** START Raw data **

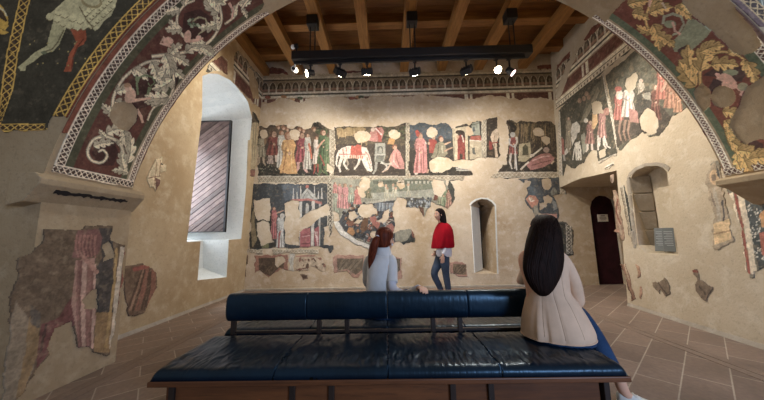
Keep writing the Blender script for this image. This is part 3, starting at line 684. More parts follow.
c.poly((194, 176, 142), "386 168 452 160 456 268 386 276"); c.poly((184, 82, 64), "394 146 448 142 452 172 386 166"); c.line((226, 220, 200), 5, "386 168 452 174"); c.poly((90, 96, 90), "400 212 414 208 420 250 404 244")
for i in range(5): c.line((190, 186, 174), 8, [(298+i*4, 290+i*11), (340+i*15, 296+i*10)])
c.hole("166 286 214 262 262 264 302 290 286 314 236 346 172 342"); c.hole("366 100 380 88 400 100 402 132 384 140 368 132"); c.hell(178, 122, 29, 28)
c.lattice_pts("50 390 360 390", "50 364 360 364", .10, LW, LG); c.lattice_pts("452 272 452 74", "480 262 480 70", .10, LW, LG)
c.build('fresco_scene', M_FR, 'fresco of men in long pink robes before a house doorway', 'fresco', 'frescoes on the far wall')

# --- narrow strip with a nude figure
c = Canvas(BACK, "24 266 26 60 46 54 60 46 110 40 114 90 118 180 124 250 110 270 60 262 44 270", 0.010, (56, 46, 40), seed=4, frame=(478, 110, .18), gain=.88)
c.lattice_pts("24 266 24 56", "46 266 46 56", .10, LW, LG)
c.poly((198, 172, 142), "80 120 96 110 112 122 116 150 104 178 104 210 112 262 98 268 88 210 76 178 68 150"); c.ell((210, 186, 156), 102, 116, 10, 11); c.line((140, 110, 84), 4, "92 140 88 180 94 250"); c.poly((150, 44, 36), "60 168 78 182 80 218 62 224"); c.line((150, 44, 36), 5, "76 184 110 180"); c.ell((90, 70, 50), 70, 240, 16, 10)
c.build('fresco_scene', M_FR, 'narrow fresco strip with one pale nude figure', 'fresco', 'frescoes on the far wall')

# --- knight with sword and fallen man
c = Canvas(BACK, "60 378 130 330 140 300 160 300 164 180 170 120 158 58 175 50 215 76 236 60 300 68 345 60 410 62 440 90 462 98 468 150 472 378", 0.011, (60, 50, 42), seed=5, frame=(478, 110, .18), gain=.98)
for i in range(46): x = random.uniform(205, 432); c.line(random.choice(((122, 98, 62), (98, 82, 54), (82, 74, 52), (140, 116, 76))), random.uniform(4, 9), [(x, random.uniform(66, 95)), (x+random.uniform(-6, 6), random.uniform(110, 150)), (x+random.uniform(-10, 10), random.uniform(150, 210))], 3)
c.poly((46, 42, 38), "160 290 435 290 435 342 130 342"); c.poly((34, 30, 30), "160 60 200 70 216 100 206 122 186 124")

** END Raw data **
** START Raw data **

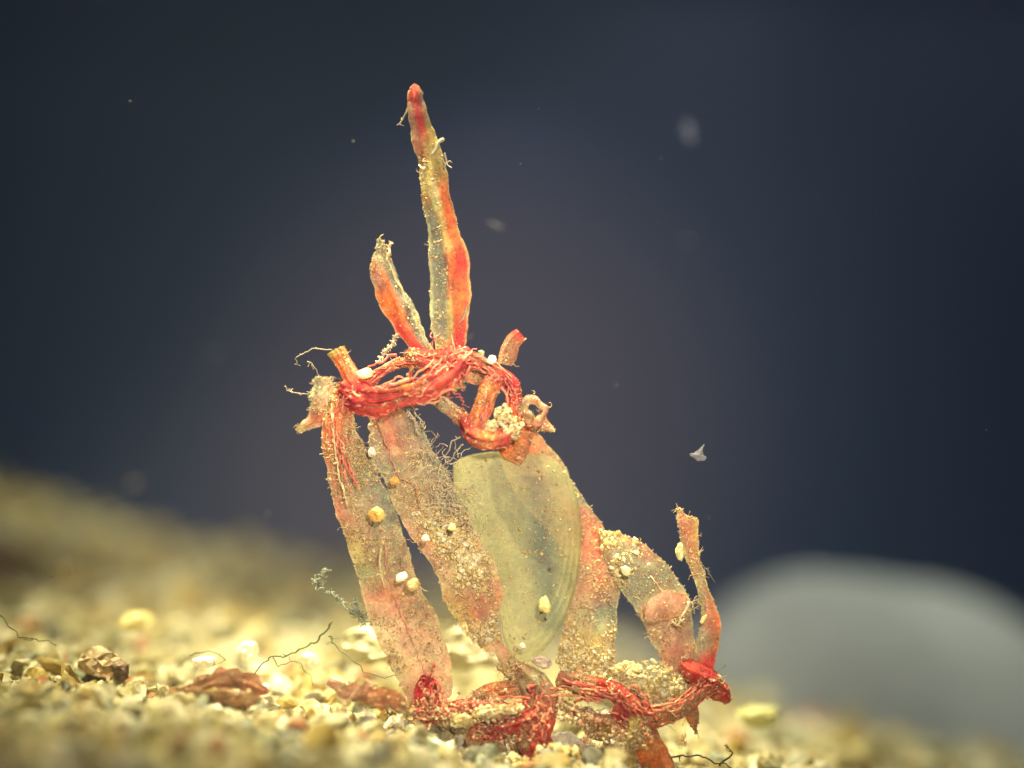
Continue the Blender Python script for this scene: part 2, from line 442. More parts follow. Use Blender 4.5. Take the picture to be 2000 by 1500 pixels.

** END Raw data **

The lines to return run from the one containing "Keep writing the" down to the one containing "c.build('fresco_scene', M_FR, 'narrow"; give them exactly, both included, and no others.

Keep writing the Blender script for this image. This is part 3, starting at line 684. More parts follow.
c.poly((194, 176, 142), "386 168 452 160 456 268 386 276"); c.poly((184, 82, 64), "394 146 448 142 452 172 386 166"); c.line((226, 220, 200), 5, "386 168 452 174"); c.poly((90, 96, 90), "400 212 414 208 420 250 404 244")
for i in range(5): c.line((190, 186, 174), 8, [(298+i*4, 290+i*11), (340+i*15, 296+i*10)])
c.hole("166 286 214 262 262 264 302 290 286 314 236 346 172 342"); c.hole("366 100 380 88 400 100 402 132 384 140 368 132"); c.hell(178, 122, 29, 28)
c.lattice_pts("50 390 360 390", "50 364 360 364", .10, LW, LG); c.lattice_pts("452 272 452 74", "480 262 480 70", .10, LW, LG)
c.build('fresco_scene', M_FR, 'fresco of men in long pink robes before a house doorway', 'fresco', 'frescoes on the far wall')

# --- narrow strip with a nude figure
c = Canvas(BACK, "24 266 26 60 46 54 60 46 110 40 114 90 118 180 124 250 110 270 60 262 44 270", 0.010, (56, 46, 40), seed=4, frame=(478, 110, .18), gain=.88)
c.lattice_pts("24 266 24 56", "46 266 46 56", .10, LW, LG)
c.poly((198, 172, 142), "80 120 96 110 112 122 116 150 104 178 104 210 112 262 98 268 88 210 76 178 68 150"); c.ell((210, 186, 156), 102, 116, 10, 11); c.line((140, 110, 84), 4, "92 140 88 180 94 250"); c.poly((150, 44, 36), "60 168 78 182 80 218 62 224"); c.line((150, 44, 36), 5, "76 184 110 180"); c.ell((90, 70, 50), 70, 240, 16, 10)
c.build('fresco_scene', M_FR, 'narrow fresco strip with one pale nude figure', 'fresco', 'frescoes on the far wall')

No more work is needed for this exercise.